Here's the thing. None of us is special, not yet anyway. We might be, one day, when we are certain we've covered a hell of a distance to get what we expect. Even then, however, our so-called exclusiveness will be determined by the transformations we will have undergone, influenced by the experience and wisdom we will have gained on the way to the top of our dreams, even if in the end things will not work out to our exact liking. Because they rarely do.

Wisteria Lane Syndrome.

One of the main things that aggravates people's mass disappointment with the way their lives go is, of course, their online communities.

Modern social network feeds remind me of Wisteria Lane (a fictional street where Desperate Housewives series main setting takes place), the inhabitants of which thoroughly pick out aspects of their lives to demonstrate, so it represents their lifestyles the best way possible. And if there is none, they are happy to make it up, so long as everyone gets to admire the perfectly polished lives they are leading, while often behind the closed doors things might be going completely otherwise.

Watching your friends have perfect lives and observing others literally live your dream can sometimes be truly undermining. It can often make you feel like everyone but you is doing something positive and useful with their lives. So, turns out, not only you are not special, there actually are privileged people out there, after all? But where were you when a secret recipe "How to get it right" had been handed out?

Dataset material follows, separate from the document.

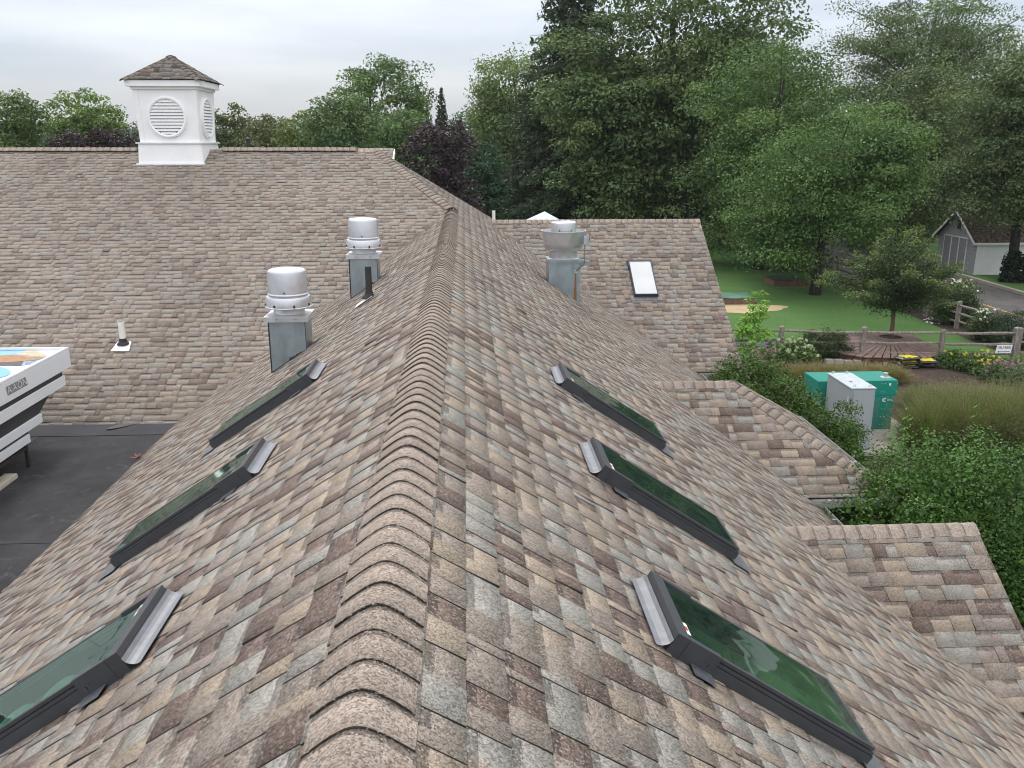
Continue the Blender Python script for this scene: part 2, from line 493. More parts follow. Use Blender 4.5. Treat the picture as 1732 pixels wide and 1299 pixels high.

The grass is always greener on the other side of the fence. Personally, I have never seen a person or a family that would voluntarily lay bare the unhappy and less than appealing sides of their lives. There is nothing bad about that. Look at your own self, for instance. Hardly ever would you upload a picture that is less than perfect, regardless of whether it is yourself you are showing off, the food you are eating, the books you are reading, clothes you are wearing or the city you are visiting.

Everyone is selling their self-image the best way they can. Someone is more skilled at that, while others less so, but all of us is guilty. It's simply how the modern world is, it doesn't mean someone is living better or happier than you, it just means they, just like you, aren't showing the worse sides of their lives.

So why do you get disappointed in your life whenever you notice members of your community seemingly do better than you? Have you ever thought that your social network friends most likely remain dissatisfied too, when they watch your life that seems so perfect to them?

Your life is beautiful.

We have little control over a lot of things in life, the outcomes being one of them. Apart from the process and efforts we put into them to get what we want, and the attitudes and reactions we have towards everything in the world, these are the things completely under our control.

In my opinion, the key to happiness is not so much lower (or higher) expectations, but rather the ability to never disappoint when something goes contrary to what you had expected. Because it happens more often than we realise. And when it does, add it to the piggy bank of your experience, you've just become a little bit wiser and stronger.

No expectations means no goals. No goals means there is no development. No development leads to meaningless, uninteresting life. For ambitious people goals are everything. So how can you keep going with no expectations at all? Our vision of how things should be keeps us going, even if there are no guarantees.

Your life might not be special on the grand scale, but it most definitely is special for you. Your life is wonderful because it is yours. You are not pretending to be happy when you are, you are not pretending to be busy, curious, in love, inspired, sometimes unhappy and discouraged, maybe even in trouble at some point.

It is what the life consists of - ups and downs - happy moments don't last forever, unfortunately; as well as what seems like the end of the world today might not matter for you in a years time. Never let the views of how things should be, prevent you from enjoying life the way it actually is. Live your life.